Westerners and global elites tend to think that everyone is like them.  They aren’t.  Leaders of organizations like al-Qaeda, the Taliban, Hezbollah and Hamas (and I conflate them only in the sense that they are all subject to assassination campaigns by their enemies, not because they are the same type of organization or desire the same things) know that the job comes with a good chance of getting very dead.

Until westerners get this through their soft heads, they will continue to make major strategic errors.  The assassination program against the Taliban may be something they hate, may be something they fear, but it has not stopped them.  The assassination programs run by Israel have as often made their situation worse as better.

In healthy organizations leadership is far less important than western leaders think it is.  Western leaders think they’re indispensable.  They aren’t, and neither is the enemy leadership in most cases.  There are some exceptions, but they are rare in properly operating organizations.  The death of the previous leader makes him a martyr, and the next man in line steps up.  The dead leader, rather than one more reason to quit fighting is one more reason to keep fighting.  The basic policies continue, and the assassination is more likely to make the organization stronger ideologically than to weaken it.

Shorter post: just because for most Western elites nothing is worth dying for, and any price is acceptable to live, doesn’t mean everyone thinks the same way.

Leadership

I don’t normally write about leadership.  Somehow it’s become a niche subject: either the subject of some banal business book, or discussed by the military.  It seems remote from politics or even economics because we live in an elite consensus society, where leadership is rare because the price of stepping out of the consensus can be ostracism from the elite.

Let’s start with a story.  Once upon a time a friend and I were working for the same multinational, dealing with the same people.  One day she complained to me.  “Ian,” she said.  “Fred is so persnickitty, such a fop.  Thelma is so lazy.   Our boss is so disorganized.”  On and on she went, capping with “I can never get help!”

I was floored.  Slowly I replied.  “You know, I don’t see any of those people that way.  I think that Fred is really precise and does very good detailed work.  I think Thelma is friendly and kind.  I think our boss is one of the best bosses I’ve ever had, who always listens to my concerns, lets me run and takes care of his employees.  And,” I continued, “when I ask for help from any of them, I always get it.”

I thought about that some more over the years to come, and I came to a conclusion about it.

One very simple method of leadership is to find something, some things, to admire about people.  Most people live in a sea of negativity.  Their spouse is on their case, their kids think they’re foggies, their co-workers always want more, their bosses never speak to them except to complain.
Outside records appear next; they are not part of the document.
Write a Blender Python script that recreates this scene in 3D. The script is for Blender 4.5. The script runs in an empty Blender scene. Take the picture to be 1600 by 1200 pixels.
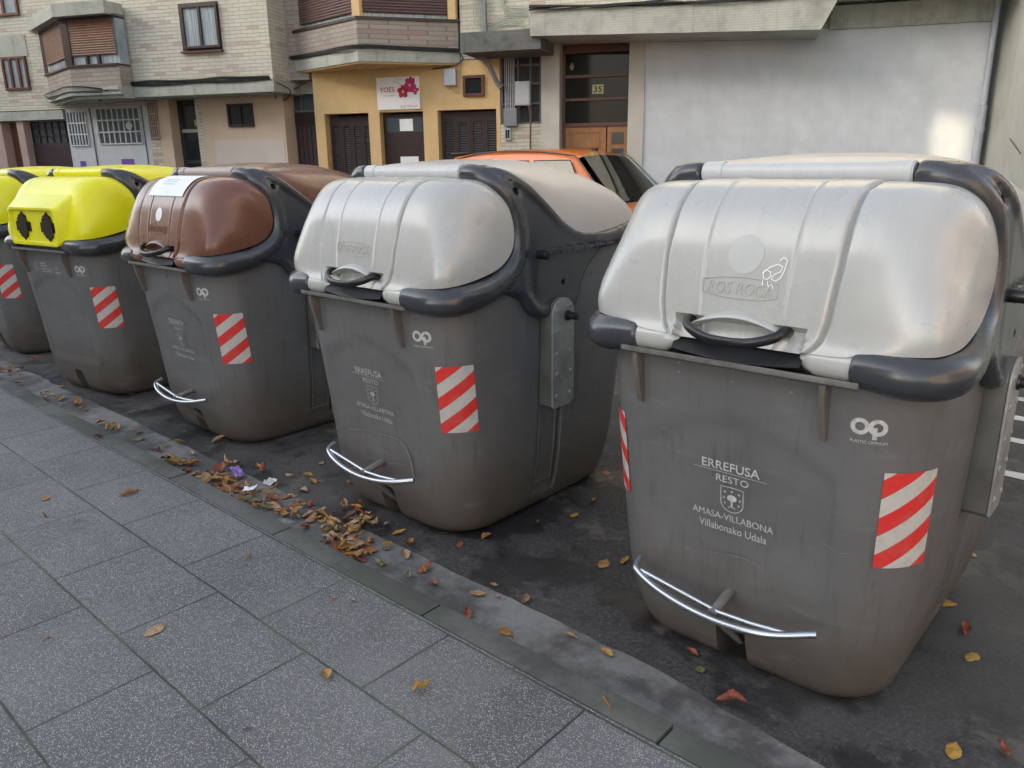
import bpy, bmesh, math, random
from mathutils import Vector, Matrix, noise
random.seed(7)
R = math.radians
S = bpy.context.scene
COL = S.collection

# ------------------------------------------------------------------ camera, sky, sun
cam_d = bpy.data.cameras.new('camera'); cam = bpy.data.objects.new('camera', cam_d); COL.objects.link(cam)
cam_d.sensor_width = 36.0; cam_d.sensor_fit = 'HORIZONTAL'; cam_d.lens = 36.0 * 1219.7 / 1600.0
cam_d.clip_start = 0.05; cam_d.clip_end = 500
Rm = Matrix(((0.74609657, 0.17343301, -0.64285372), (0.66571517, -0.21282782, 0.7152116), (-0.01277586, -0.96157439, -0.27424709)))
right = Rm.col[0]; down = Rm.col[1]; fwd = Rm.col[2]
M4 = Matrix((( right.x, -down.x, -fwd.x, 0), (right.y, -down.y, -fwd.y, 0), (right.z, -down.z, -fwd.z, 1.74), (0, 0, 0, 1)))
cam.matrix_world = M4
S.camera = cam
W = bpy.data.worlds.new('World'); S.world = W; W.use_nodes = True
SUN_AZ = Vector((-0.50, -0.866, 0)).normalized(); SUN_EL = R(15)
sun_dir = Vector((SUN_AZ.x * math.cos(SUN_EL), SUN_AZ.y * math.cos(SUN_EL), math.sin(SUN_EL)))
nt = W.node_tree; bg = nt.nodes['Background']; sky = nt.nodes.new('ShaderNodeTexSky')
sky.sky_type = 'NISHITA'; sky.sun_disc = False; sky.sun_elevation = SUN_EL
sky.sun_rotation = math.atan2(SUN_AZ.x, SUN_AZ.y)
sky.air_density = 1.0; sky.dust_density = 3.0; sky.ozone_density = 1.0
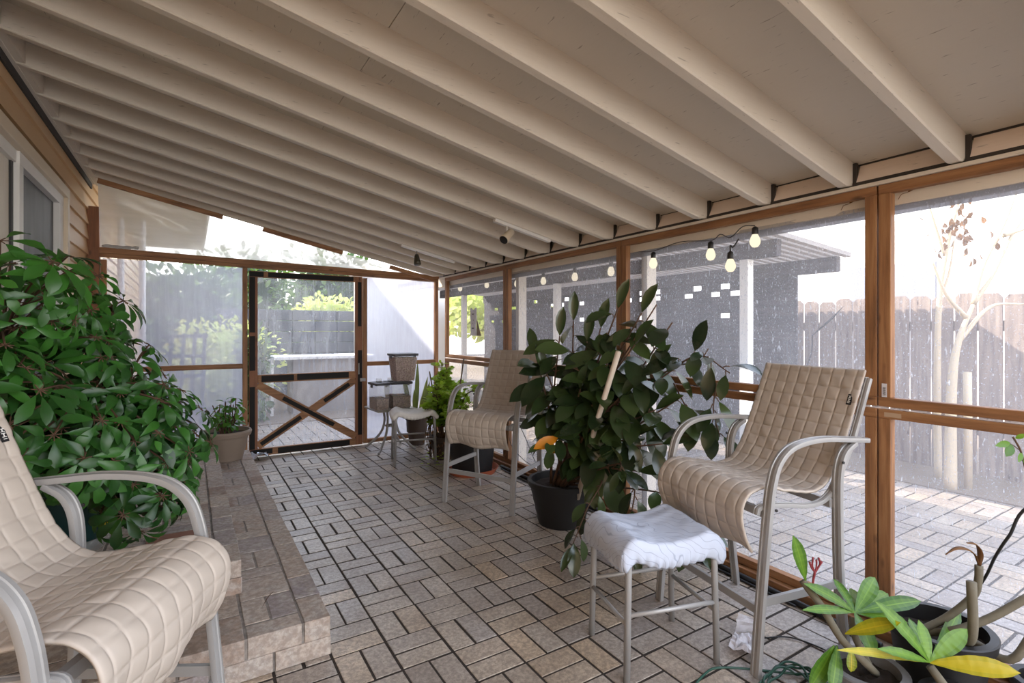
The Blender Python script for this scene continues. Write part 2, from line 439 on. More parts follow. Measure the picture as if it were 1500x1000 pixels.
# brick step along the house
st = thing('floor_step', 'two level mortared brick step along the house wall', 'step', kind='structure')
mb = MB(); mb.box((XL,2.079,0), (.459,5.35,.1475)); mb.box((XL,2.460,.1), (.180,5.35,.2865)); mb.build('mortar_bed', mortar, st)
mb = MB()
def brick(x0,y0,z0,x1,y1,z1): j = lambda: R.uniform(.003,.0065); mb.box((x0+j(),y0+j(),z0+.003), (x1-j(),y1-j(),z1-R.uniform(0,.0015)), R.random(), .0025)
y = 2.07
while y < 5.3:                                  # edge course of the lower tread, then inner course
    brick(.365,y,.07,.468,y+.205,.152); y += .205
y = 2.07; k = 0
while y < 5.3:
    if k % 3 == 0: brick(.17,y,.07,.365,y+.1,.150); y += .1
    elif k % 3 == 1:
        brick(.17,y,.07,.265,y+.2,.151); brick(.265,y,.07,.365,y+.2,.150); y += .2
    else: brick(.17,y,.07,.365,y+.205,.151); y += .205
    k += 1
x = .17
while x > XL: brick(x-.205,2.07,.07,x,2.27,.151); brick(x-.205,2.27,.07,x,2.46,.15); x -= .205
x = .468
while x > XL: brick(max(x-.205,XL),2.066,.0,x,2.16,.074); x -= .205
y = 2.07
while y < 5.3: brick(.38,y,.0,.470,y+.205,.074); y += .205
y = 2.45
while y < 5.3: brick(.09,y,.215,.190,y+.205,.291); brick(.1,y,.145,.189,y+.205,.217); y += .205
x = .19
while x > XL: brick(max(x-.205,XL),2.448,.145,x,2.55,.217); x -= .205
x = .09
while x > XL+.02:
    y = 2.45
    while y < 5.3: brick(max(x-.205,XL),y,.215,x,y+.1,.290); y += .1
    x -= .205
mb.build('bricks', stepbrick, st)

# ceiling
HYP = math.hypot(1,.217)
cl = thing('ceiling', 'cream painted sloping plywood porch ceiling', 'ceiling', kind='structure')
mb = MB()
x0, x1 = -.80, 2.80; RD = .118
for a, b in ((.1,1.2),(1.2,3.2),(3.2,5.85)):
    for xa, xb in ((x0,.62),(.623,x1)):
        mb.add([(xa,a+.0015,rafz(xa)+RD),(xb,a+.0015,rafz(xb)+RD),(xb,b-.0015,rafz(xb)+RD),(xa,b-.0015,rafz(xa)+RD),
                (xa,a,rafz(xa)+RD+.02),(xb,a,rafz(xb)+RD+.02),(xb,b,rafz(xb)+RD+.02),(xa,b,rafz(xa)+RD+.02)],
               [(0,1,2,3),(7,6,5,4),(0,4,5,1),(1,5,6,2),(2,6,7,3),(3,7,4,0)])
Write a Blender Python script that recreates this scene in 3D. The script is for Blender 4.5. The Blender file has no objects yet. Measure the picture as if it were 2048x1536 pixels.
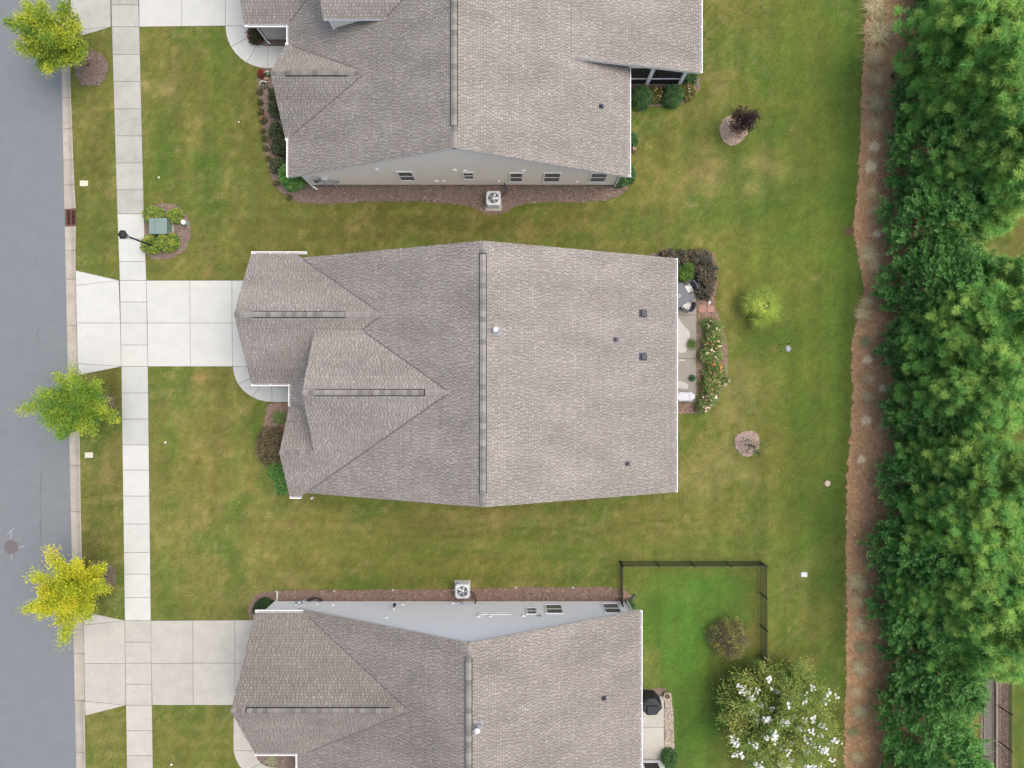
import bpy, math, random
import numpy as np
from mathutils import Vector, Matrix

random.seed(7)
RNG = np.random.default_rng(11)
SC = bpy.context.scene
COL = SC.collection
R = math.radians

# ------------------------------------------------------------------ camera, sky, sun, exposure
CAM_H = 40.6                      # drone height in metres
PPM = 35.0                        # photograph pixels per metre on the ground
cam = bpy.data.cameras.new('camera')
cam.sensor_width = 36.0
cam.lens = 36.0 * CAM_H / (2048 / PPM)
cam.clip_start = 0.5
cam.clip_end = 1500
camo = bpy.data.objects.new('camera', cam)
camo.location = (0, 0, CAM_H)
COL.objects.link(camo)
SC.camera = camo

SUN_EL, SUN_AZ = R(68), R(80)     # azimuth clockwise from +Y (picture top)
world = bpy.data.worlds.new('World')
SC.world = world
world.use_nodes = True
wn = world.node_tree
wn.nodes.clear()
wo = wn.nodes.new('ShaderNodeOutputWorld')
wb = wn.nodes.new('ShaderNodeBackground')
ws = wn.nodes.new('ShaderNodeTexSky')
ws.sky_type = 'NISHITA'
ws.sun_disc = False
ws.sun_elevation = SUN_EL
ws.sun_rotation = SUN_AZ
ws.air_density = 1.0
ws.dust_density = 6.0
ws.ozone_density = 1.0
wn.links.new(ws.outputs[0], wb.inputs[0])
wn.links.new(wb.outputs[0], wo.inputs[0])
wb.inputs[1].default_value = 0.15

sun = bpy.data.lights.new('sun', 'SUN')
sun.energy = 0.7
sun.angle = R(60)
sun.color = (1.0, 0.985, 0.96)
suno = bpy.data.objects.new('sun', sun)
sd = Vector((math.sin(SUN_AZ) * math.cos(SUN_EL), math.cos(SUN_AZ) * math.cos(SUN_EL), math.sin(SUN_EL)))
suno.rotation_euler = sd.to_track_quat('Z', 'Y').to_euler()
suno.location = (0, 0, 60)
COL.objects.link(suno)

SC.view_settings.view_transform = 'Standard'
SC.view_settings.look = 'None'
SC.view_settings.gamma = 1.0
SC.view_settings.use_curve_mapping = False
SC.view_settings.exposure = 0.82
SC.cycles.max_bounces = 10
SC.cycles.diffuse_bounces = 8
SC.cycles.transparent_max_bounces = 6


# ------------------------------------------------------------------ helpers
def W(px, py, z=0.0):
    """Photograph measurement -> metres, for a point at height z."""
    k = (CAM_H - z) / CAM_H / PPM
    return ((px - 1024) * k, (768 - py) * k)


def WP(pts, z=0.0):
    return [W(x, y, z) for x, y in pts]


def setp(o, label=None, cat=None, group=None, kind=None):
    if label: o['label'] = label
    if cat: o['category'] = cat
    if group: o['group'] = group
    if kind: o['kind'] = kind
    return o


def empty(name, label, cat, loc=(0, 0, 0), rz=0.0, group=None):
    o = bpy.data.objects.new(name, None)
    o.empty_display_size = 0.2
    COL.objects.link(o)
    o.location = loc
    o.rotation_euler = (0, 0, rz)
    return setp(o, label, cat, group)


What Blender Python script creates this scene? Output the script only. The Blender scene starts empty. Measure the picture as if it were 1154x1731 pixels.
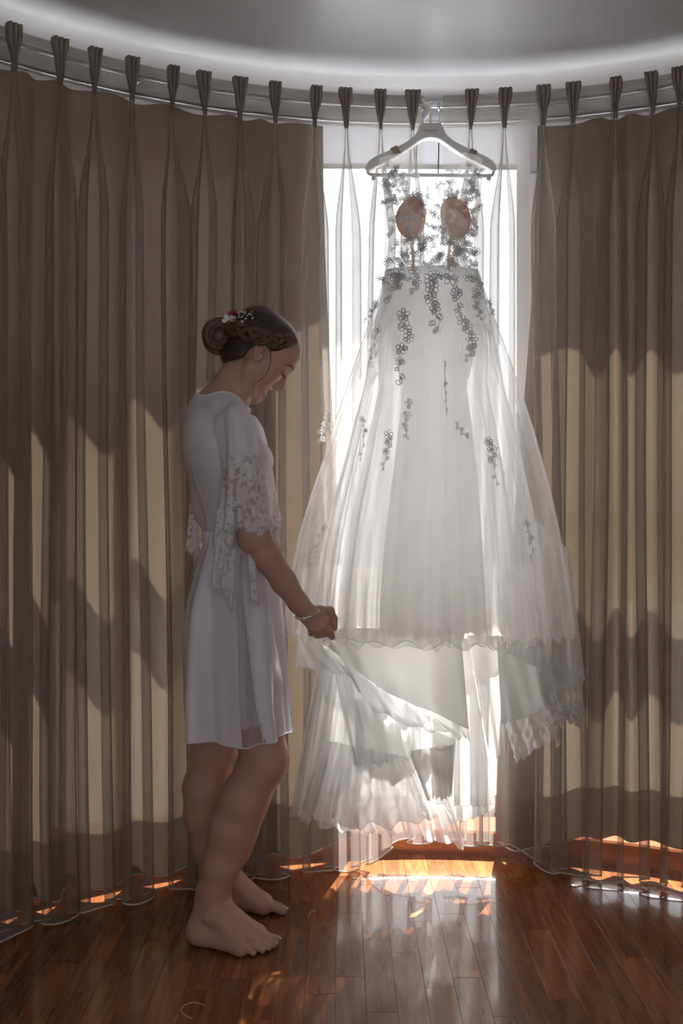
import bpy, math, random
import numpy as np
from math import sin, cos, pi, radians, sqrt, atan2, asin
random.seed(7); RNG = np.random.default_rng(7)
S = bpy.context.scene
COL = S.collection
# ---------------------------------------------------------------- camera
EYE = 1.15; FPX = 1683.0; HX = 577.0; HY = 820.0
cd = bpy.data.cameras.new('camera'); cam = bpy.data.objects.new('camera', cd); COL.objects.link(cam)
cam.location = (0, 0, EYE); cam.rotation_euler = (pi/2, 0, 0)
cd.sensor_fit = 'VERTICAL'; cd.sensor_height = 36; cd.sensor_width = 24; cd.lens = 36*FPX/1731
cd.shift_y = -(865.5-HY)/1731; cd.clip_start = 0.05
S.camera = cam
# ---------------------------------------------------------------- sky, sun, exposure
W = bpy.data.worlds.new('sky'); S.world = W; W.use_nodes = True
wb = W.node_tree.nodes['Background']; wb.inputs[0].default_value = (0.92, 0.945, 1.0, 1); wb.inputs[1].default_value = 1.9
SUN_AZ, SUN_EL = radians(14), radians(57)
sd = bpy.data.lights.new('sun', 'SUN'); sd.energy = 28; sd.angle = radians(0.6); sd.color = (1.0, 0.96, 0.935)
sun = bpy.data.objects.new('sun', sd); COL.objects.link(sun)
from mathutils import Vector, Matrix, Euler
sun.rotation_euler = Vector((sin(SUN_AZ)*cos(SUN_EL), cos(SUN_AZ)*cos(SUN_EL), sin(SUN_EL))).to_track_quat('Z', 'Y').to_euler()
sun.location = (1.5, 8, 9)
vs = S.view_settings; vs.view_transform = 'Standard'; vs.look = 'None'; vs.exposure = 0.55; vs.gamma = 1.0; vs.use_curve_mapping = False
cy = S.cycles
cy.transparent_max_bounces = 40; cy.max_bounces = 10; cy.diffuse_bounces = 5; cy.glossy_bounces = 4; cy.transmission_bounces = 8
cy.use_denoising = True; cy.sample_clamp_indirect = 6.0; cy.caustics_reflective = False; cy.caustics_refractive = False
# ---------------------------------------------------------------- helpers
def pt(px, py, D):
    """the point at depth D that the photograph shows at pixel px, py"""
    return np.array([(px-HX)/FPX*D, D, EYE-(py-HY)/FPX*D])
def tag(o, label=None, cat=None, group=None, kind=None):
    if label: o['label'] = label
    if cat: o['category'] = cat
    if group: o['group'] = group
    if kind: o['kind'] = kind
    return o
def empty(name, loc=(0, 0, 0)):
    o = bpy.data.objects.new(name, None); COL.objects.link(o); o.location = loc; o.empty_display_size = .05
    return o
def put(o, parent):
    if parent is not None:
        o.parent = parent
        m = Matrix.Translation(parent.location) if parent.parent is None else Matrix.Identity(4)
        o.matrix_parent_inverse = m.inverted()
    return o
def mk(name, V, F, mat, parent=None, smooth=True, slots=None, fmat=None, col=None, uv=None):
    V = np.asarray(V, dtype=np.float32).reshape(-1, 3)
    me = bpy.data.meshes.new(name)
    if isinstance(F, np.ndarray):
        k = F.shape[1]; sizes = np.full(len(F), k, dtype=np.int32); flat = F.astype(np.int32).ravel()
    else:
        sizes = np.array([len(f) for f in F], dtype=np.int32); flat = np.array([i for f in F for i in f], dtype=np.int32)
    me.vertices.add(len(V)); me.vertices.foreach_set('co', V.ravel())
    me.loops.add(len(flat)); me.loops.foreach_set('vertex_index', flat)
    me.polygons.add(len(sizes))
    st = np.zeros(len(sizes), dtype=np.int32); st[1:] = np.cumsum(sizes)[:-1]
    me.polygons.foreach_set('loop_start', st)
    try: me.polygons.foreach_set('loop_total', sizes)
    except Exception: pass
    for m in (slots or [mat]): me.materials.append(m)
    if fmat is not None: me.polygons.foreach_set('material_index', np.asarray(fmat, dtype=np.int32))
    me.update(calc_edges=True); me.validate()
    if smooth: me.polygons.foreach_set('use_smooth', np.ones(len(me.polygons), dtype=bool))
    else: me.polygons.foreach_set('use_smooth', np.zeros(len(me.polygons), dtype=bool))
    if col is not None:
        a = me.color_attributes.new('tint', 'FLOAT_COLOR', 'POINT')
        c = np.ones((len(V), 4), dtype=np.float32); c[:, :3] = col
        a.data.foreach_set('color', c.ravel())
    if uv is not None:
        l = me.uv_layers.new(name='uv'); l.data.foreach_set('uv', np.asarray(uv, dtype=np.float32)[flat].ravel())
    o = bpy.data.objects.new(name, me); COL.objects.link(o)
    return put(o, parent)
def gridf(nu, nv, closed=False):
    """quads of a grid of nv rows with nu points each (index = row*nu + column)"""
    i = np.arange(nu if closed else nu-1); j = np.arange(nv-1)
    I, J = np.meshgrid(i, j); I2 = (I+1) % nu
    return np.stack([J*nu+I, J*nu+I2, (J+1)*nu+I2, (J+1)*nu+I], -1).reshape(-1, 4)
def tube(P, r, n=6, cap=True, flat=1.0, up=None):
    P = np.asarray(P, float); k = len(P); r = np.broadcast_to(np.asarray(r, float), (k,))
    T = np.gradient(P, axis=0); T /= np.linalg.norm(T, axis=1)[:, None]+1e-12
    u = np.array(up if up is not None else ((0, 0, 1) if abs(T[0][2]) < .9 else (1, 0, 0)), float)
    V = []
    for i in range(k):
        u = u-T[i]*np.dot(u, T[i]); u /= np.linalg.norm(u)+1e-12
        w = np.cross(T[i], u)
        a = np.arange(n)*2*pi/n
        V.append(P[i]+r[i]*(np.cos(a)[:, None]*u*flat+np.sin(a)[:, None]*w))
    V = np.concatenate(V); F = [list(f) for f in gridf(n, k, True)]
    if cap: F += [list(range(n))[::-1], [(k-1)*n+i for i in range(n)]]
    return V, F
def join(parts):
    V = []; F = []; b = 0
    for v, f in parts:
        V.append(np.asarray(v, float)); F += [[i+b for i in q] for q in f]; b += len(v)
    return np.concatenate(V), F
def box(c, s):
    c = np.array(c, float); h = np.array(s, float)/2
    V = [c+h*np.array(q) for q in ((-1,-1,-1),(1,-1,-1),(1,1,-1),(-1,1,-1),(-1,-1,1),(1,-1,1),(1,1,1),(-1,1,1))]
    return np.array(V), [[3,2,1,0],[4,5,6,7],[0,1,5,4],[1,2,6,5],[2,3,7,6],[3,0,4,7]]
def hexa(A):
    """box from 8 corners, lower ring then upper ring"""
    return np.array(A, float), [[3,2,1,0],[4,5,6,7],[0,1,5,4],[1,2,6,5],[2,3,7,6],[3,0,4,7]]
def sphere(c, r, nu=10, nv=7):
    V = []; r = np.broadcast_to(np.asarray(r, float), (3,))
    for j in range(nv):
        t = pi*(j+.5)/nv if False else pi*j/(nv-1)
        for i in range(nu):
            p = 2*pi*i/nu
            V.append((c[0]+r[0]*sin(t)*cos(p), c[1]+r[1]*sin(t)*sin(p), c[2]+r[2]*cos(t)))
    return np.array(V), [list(f)[::-1] for f in gridf(nu, nv, True)]
def smooth01(x): x = np.clip(x, 0, 1); return x*x*(3-2*x)
def interp(xs, ys, x): return np.interp(x, xs, ys)
def catmull(P, n):
    P = np.asarray(P, float); m = len(P); t = np.linspace(0, m-1, n); out = []
    for x in t:
        i = min(int(x), m-2); f = x-i
        p0, p1, p2, p3 = P[max(i-1, 0)], P[i], P[i+1], P[min(i+2, m-1)]
        out.append(.5*((2*p1)+(-p0+p2)*f+(2*p0-5*p1+4*p2-p3)*f*f+(-p0+3*p1-3*p2+p3)*f**3))
    return np.array(out)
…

If you admire someone, if you think they’re great, that’s something they may not get from anyone else in their life.  And they will do almost anything to keep that.

I think back to the teachers I did the best work for.  They weren’t the ones who thought I was lazy waste of space. They were the ones who thought I was smart and insightful and had a great future (hah!)  Mr. Frazer, Mr. Newell, Mr Skinner, a couple others.  I didn’t turn in bad work to them.  I didn’t quit a race without trying hard for my coach.  Why?  Because I treasured the fact that they thought highly of me.  I didn’t want to lose that.

This isn’t all there is to leadership, of course, there’s a lot more.  You have to draw people into a dream, give them space, make any victories their victories, while taking the responsibility for the losses.  You have to hold them to a high standard, which is an implicit compliment since it indicates you think they can meet that standard.  You have to praise them, you have to protect them, you have to take blows for them and you have to treat them well.  The hardships they endure, you must endure (one of my rules was that if I asked someone else to stay late at work, I stayed late as well, for example.)

When FDR was president he spoke to Americans on the radio regularly.  And he didn’t condescend.  He acted as if they were adults who could be trusted to understand complicated subjects and who could be trusted to do the right thing.  Because he included them, because he gave them the compliment of assuming they would do the right thing, by and large they did.

Most people live up, or down, to your expectations of them.  Live with them, for them, include them in the dream, give them credit, see the best in them, not the worst, and they will march into the gates of hell, not for you, but with you.